Exercise prompt ->
Below is some material; transcribe all of it exactly.

Source excerpt ->
▼

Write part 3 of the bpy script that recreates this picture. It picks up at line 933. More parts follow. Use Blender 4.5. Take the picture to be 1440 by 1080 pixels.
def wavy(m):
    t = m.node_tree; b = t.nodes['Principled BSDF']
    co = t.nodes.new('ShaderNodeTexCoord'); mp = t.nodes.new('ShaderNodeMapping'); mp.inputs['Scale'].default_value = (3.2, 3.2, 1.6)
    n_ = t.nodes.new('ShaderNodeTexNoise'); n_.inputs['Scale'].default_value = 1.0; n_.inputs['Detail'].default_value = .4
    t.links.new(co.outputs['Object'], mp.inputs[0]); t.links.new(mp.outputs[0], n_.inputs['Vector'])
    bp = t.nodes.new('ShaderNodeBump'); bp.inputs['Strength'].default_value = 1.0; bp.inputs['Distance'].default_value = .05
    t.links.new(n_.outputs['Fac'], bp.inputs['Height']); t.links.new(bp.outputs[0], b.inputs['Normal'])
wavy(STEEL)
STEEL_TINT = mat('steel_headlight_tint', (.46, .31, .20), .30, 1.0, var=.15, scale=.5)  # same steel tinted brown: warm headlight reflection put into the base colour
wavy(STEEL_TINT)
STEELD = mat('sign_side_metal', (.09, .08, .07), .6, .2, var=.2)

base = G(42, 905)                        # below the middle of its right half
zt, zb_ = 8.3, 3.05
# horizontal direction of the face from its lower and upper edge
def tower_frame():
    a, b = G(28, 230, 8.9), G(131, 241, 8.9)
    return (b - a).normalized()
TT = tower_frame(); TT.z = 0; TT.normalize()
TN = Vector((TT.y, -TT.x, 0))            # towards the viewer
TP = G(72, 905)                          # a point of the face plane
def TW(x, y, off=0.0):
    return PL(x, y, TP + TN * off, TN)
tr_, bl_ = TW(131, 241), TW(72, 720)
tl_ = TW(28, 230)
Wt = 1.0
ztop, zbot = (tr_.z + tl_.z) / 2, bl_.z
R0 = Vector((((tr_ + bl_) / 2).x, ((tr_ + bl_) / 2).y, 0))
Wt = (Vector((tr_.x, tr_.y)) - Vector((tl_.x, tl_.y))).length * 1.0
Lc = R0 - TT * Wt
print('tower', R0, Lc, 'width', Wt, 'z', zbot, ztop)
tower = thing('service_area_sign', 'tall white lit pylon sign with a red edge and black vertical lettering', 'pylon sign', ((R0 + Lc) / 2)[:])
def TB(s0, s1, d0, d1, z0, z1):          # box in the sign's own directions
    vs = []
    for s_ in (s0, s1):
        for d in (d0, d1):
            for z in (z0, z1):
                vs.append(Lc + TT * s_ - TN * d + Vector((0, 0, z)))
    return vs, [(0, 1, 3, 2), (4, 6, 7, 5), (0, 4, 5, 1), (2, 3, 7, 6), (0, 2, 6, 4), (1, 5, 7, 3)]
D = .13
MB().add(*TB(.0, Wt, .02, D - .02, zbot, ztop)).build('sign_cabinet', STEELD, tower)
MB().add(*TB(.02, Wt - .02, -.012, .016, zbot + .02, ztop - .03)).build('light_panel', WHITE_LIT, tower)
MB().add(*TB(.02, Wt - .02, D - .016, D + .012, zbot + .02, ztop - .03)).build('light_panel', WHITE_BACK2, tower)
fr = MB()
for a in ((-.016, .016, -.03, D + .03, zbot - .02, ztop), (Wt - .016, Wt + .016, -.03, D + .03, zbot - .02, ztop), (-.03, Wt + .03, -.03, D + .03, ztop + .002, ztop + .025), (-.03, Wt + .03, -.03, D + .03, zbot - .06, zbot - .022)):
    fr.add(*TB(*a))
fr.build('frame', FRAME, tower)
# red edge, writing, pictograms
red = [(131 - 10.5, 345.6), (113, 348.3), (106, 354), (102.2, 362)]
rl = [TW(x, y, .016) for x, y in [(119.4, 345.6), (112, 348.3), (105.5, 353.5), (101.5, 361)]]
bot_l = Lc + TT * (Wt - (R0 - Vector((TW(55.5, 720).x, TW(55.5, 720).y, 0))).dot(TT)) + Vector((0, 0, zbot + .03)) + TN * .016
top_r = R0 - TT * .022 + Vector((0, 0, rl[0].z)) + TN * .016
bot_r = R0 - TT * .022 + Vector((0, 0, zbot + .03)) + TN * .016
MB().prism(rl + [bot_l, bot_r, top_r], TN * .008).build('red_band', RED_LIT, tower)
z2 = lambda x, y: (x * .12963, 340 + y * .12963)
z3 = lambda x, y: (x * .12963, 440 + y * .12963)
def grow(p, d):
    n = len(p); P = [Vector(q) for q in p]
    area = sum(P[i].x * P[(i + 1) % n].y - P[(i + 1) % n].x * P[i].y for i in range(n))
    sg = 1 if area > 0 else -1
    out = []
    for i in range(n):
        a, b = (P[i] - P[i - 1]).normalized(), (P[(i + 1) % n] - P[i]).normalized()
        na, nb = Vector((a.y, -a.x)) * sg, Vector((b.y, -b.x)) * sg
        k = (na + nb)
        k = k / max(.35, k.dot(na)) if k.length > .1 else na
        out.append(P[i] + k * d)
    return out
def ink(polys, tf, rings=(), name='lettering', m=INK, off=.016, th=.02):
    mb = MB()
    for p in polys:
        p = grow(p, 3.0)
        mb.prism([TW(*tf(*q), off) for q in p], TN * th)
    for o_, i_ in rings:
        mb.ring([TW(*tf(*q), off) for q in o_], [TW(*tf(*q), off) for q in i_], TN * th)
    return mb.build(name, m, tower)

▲

Response for this exercise ->
Write part 3 of the bpy script that recreates this picture. It picks up at line 933. More parts follow. Use Blender 4.5. Take the picture to be 1440 by 1080 pixels.
def wavy(m):
    t = m.node_tree; b = t.nodes['Principled BSDF']
    co = t.nodes.new('ShaderNodeTexCoord'); mp = t.nodes.new('ShaderNodeMapping'); mp.inputs['Scale'].default_value = (3.2, 3.2, 1.6)
    n_ = t.nodes.new('ShaderNodeTexNoise'); n_.inputs['Scale'].default_value = 1.0; n_.inputs['Detail'].default_value = .4
    t.links.new(co.outputs['Object'], mp.inputs[0]); t.links.new(mp.outputs[0], n_.inputs['Vector'])
    bp = t.nodes.new('ShaderNodeBump'); bp.inputs['Strength'].default_value = 1.0; bp.inputs['Distance'].default_value = .05
    t.links.new(n_.outputs['Fac'], bp.inputs['Height']); t.links.new(bp.outputs[0], b.inputs['Normal'])
wavy(STEEL)
STEEL_TINT = mat('steel_headlight_tint', (.46, .31, .20), .30, 1.0, var=.15, scale=.5)  # same steel tinted brown: warm headlight reflection put into the base colour
wavy(STEEL_TINT)
STEELD = mat('sign_side_metal', (.09, .08, .07), .6, .2, var=.2)

base = G(42, 905)                        # below the middle of its right half
zt, zb_ = 8.3, 3.05
# horizontal direction of the face from its lower and upper edge
def tower_frame():
    a, b = G(28, 230, 8.9), G(131, 241, 8.9)
    return (b - a).normalized()
TT = tower_frame(); TT.z = 0; TT.normalize()
TN = Vector((TT.y, -TT.x, 0))            # towards the viewer
TP = G(72, 905)                          # a point of the face plane
def TW(x, y, off=0.0):
    return PL(x, y, TP + TN * off, TN)
tr_, bl_ = TW(131, 241), TW(72, 720)
tl_ = TW(28, 230)
Wt = 1.0
ztop, zbot = (tr_.z + tl_.z) / 2, bl_.z
R0 = Vector((((tr_ + bl_) / 2).x, ((tr_ + bl_) / 2).y, 0))
Wt = (Vector((tr_.x, tr_.y)) - Vector((tl_.x, tl_.y))).length * 1.0
Lc = R0 - TT * Wt
print('tower', R0, Lc, 'width', Wt, 'z', zbot, ztop)
tower = thing('service_area_sign', 'tall white lit pylon sign with a red edge and black vertical lettering', 'pylon sign', ((R0 + Lc) / 2)[:])
def TB(s0, s1, d0, d1, z0, z1):          # box in the sign's own directions
    vs = []
    for s_ in (s0, s1):
        for d in (d0, d1):
            for z in (z0, z1):
                vs.append(Lc + TT * s_ - TN * d + Vector((0, 0, z)))
    return vs, [(0, 1, 3, 2), (4, 6, 7, 5), (0, 4, 5, 1), (2, 3, 7, 6), (0, 2, 6, 4), (1, 5, 7, 3)]
D = .13
MB().add(*TB(.0, Wt, .02, D - .02, zbot, ztop)).build('sign_cabinet', STEELD, tower)
MB().add(*TB(.02, Wt - .02, -.012, .016, zbot + .02, ztop - .03)).build('light_panel', WHITE_LIT, tower)
MB().add(*TB(.02, Wt - .02, D - .016, D + .012, zbot + .02, ztop - .03)).build('light_panel', WHITE_BACK2, tower)
fr = MB()
for a in ((-.016, .016, -.03, D + .03, zbot - .02, ztop), (Wt - .016, Wt + .016, -.03, D + .03, zbot - .02, ztop), (-.03, Wt + .03, -.03, D + .03, ztop + .002, ztop + .025), (-.03, Wt + .03, -.03, D + .03, zbot - .06, zbot - .022)):
    fr.add(*TB(*a))
fr.build('frame', FRAME, tower)
# red edge, writing, pictograms
red = [(131 - 10.5, 345.6), (113, 348.3), (106, 354), (102.2, 362)]
rl = [TW(x, y, .016) for x, y in [(119.4, 345.6), (112, 348.3), (105.5, 353.5), (101.5, 361)]]
bot_l = Lc + TT * (Wt - (R0 - Vector((TW(55.5, 720).x, TW(55.5, 720).y, 0))).dot(TT)) + Vector((0, 0, zbot + .03)) + TN * .016
top_r = R0 - TT * .022 + Vector((0, 0, rl[0].z)) + TN * .016
bot_r = R0 - TT * .022 + Vector((0, 0, zbot + .03)) + TN * .016
MB().prism(rl + [bot_l, bot_r, top_r], TN * .008).build('red_band', RED_LIT, tower)
z2 = lambda x, y: (x * .12963, 340 + y * .12963)
z3 = lambda x, y: (x * .12963, 440 + y * .12963)
def grow(p, d):
    n = len(p); P = [Vector(q) for q in p]
    area = sum(P[i].x * P[(i + 1) % n].y - P[(i + 1) % n].x * P[i].y for i in range(n))
    sg = 1 if area > 0 else -1
    out = []
    for i in range(n):
        a, b = (P[i] - P[i - 1]).normalized(), (P[(i + 1) % n] - P[i]).normalized()
        na, nb = Vector((a.y, -a.x)) * sg, Vector((b.y, -b.x)) * sg
        k = (na + nb)
        k = k / max(.35, k.dot(na)) if k.length > .1 else na
        out.append(P[i] + k * d)
    return out
def ink(polys, tf, rings=(), name='lettering', m=INK, off=.016, th=.02):
    mb = MB()
    for p in polys:
        p = grow(p, 3.0)
        mb.prism([TW(*tf(*q), off) for q in p], TN * th)
    for o_, i_ in rings:
        mb.ring([TW(*tf(*q), off) for q in o_], [TW(*tf(*q), off) for q in i_], TN * th)
    return mb.build(name, m, tower)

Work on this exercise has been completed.